Writing, for the the majority of people, is not a lucrative profession. You don’t need a lot of schooling in the way that makes doctors and lawyers prestigious. Sure, to be successful people have to pick your work out of others, but you could say that about any profession. You don’t see people lambasting others with, “you call yourself a retail worker?”

There are a lot of people who want to be writers but can’t finish a script or their novel or can’t seem to motivate themselves to sit down to write or have constant “writers block”? Maybe it’s because we’re stuck with this idea of a writer that doesn’t exist. What they want out of writing is not what they are receiving when they do it, which is why it’s so difficult for them to have enough motivation to follow through with their dreams. It’s like saying “Bloody Mary” three times in the mirror. You can say writers are these special people all you want to, but when Bloody Mary never appears, you’ve got to admit it’s not reality.
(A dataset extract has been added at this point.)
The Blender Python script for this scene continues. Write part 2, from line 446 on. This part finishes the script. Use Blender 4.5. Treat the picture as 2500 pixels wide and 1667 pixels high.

I think writers just have a stereotype of being like, whimsical manic pixie dream girls or something. I’m probably zero percent manic pixie dream girl. My Twitter bio will never say, “writer. dreamer. coffee addict.” I’m deeply uncomfortable with the idea of having such a big ego that I’d want people to see me as poetic and emo. Not because I’m morally superior, just because it seems so corny.

Being a writer isn’t anything special. It’s just a thing you do because it feels good or because someone is paying you to do it. Some people work out their problems or entertain themselves by running or yoga or by scrapbooking. Writing is just another thing in a long line of other things that people do, it doesn’t deserve any special place among them.

Some writers are special, for sure, but 99.99999999% of writers in the world will never be Salinger or DFW or Bukowski. That doesn’t mean anything. What percent of CEOs will ever become Steve Jobs? Very few people become stars, it’s the way life is. You can’t say a whole field of work is special for producing a few standouts every few years. It’s that way in every business. And personally, you shouldn’t start a hobby because you want to be a star in it. That’s not how stars start. Stars start because they can’t imagine doing anything else. What you are supposed to do will come naturally.

I don’t think people who are interested in being special or glamorous would like being a writer to begin with. You have to be realistic about economics: why would someone pay money or spend their time and energy reading something I just titled “chrissy’s ramblings?” You have to get people to care, which is a very difficult thing to do and something that’s especially tough for idealists because they’re always getting stuck on what people should care about. People aren’t that charitable. You have to provide entertainment to people or they’ll move on (or never discover you in the first place). Marketers do this every day, but they aren’t perceived as having a special status.

I wouldn’t want someone to not pursue the thing that naturally appeals to them the most because “writing” or something else seems fancier. That’s never true. What’s fancy and glamorous is being happy in your own skin and doing all the things that make sense to you and that you deeply want to do. That’s the life that should be idealized, no matter what it looks like. People should ask, “you call yourself a satisfied, happy person?” And we should all be able to respond, “Yes, yes I do.”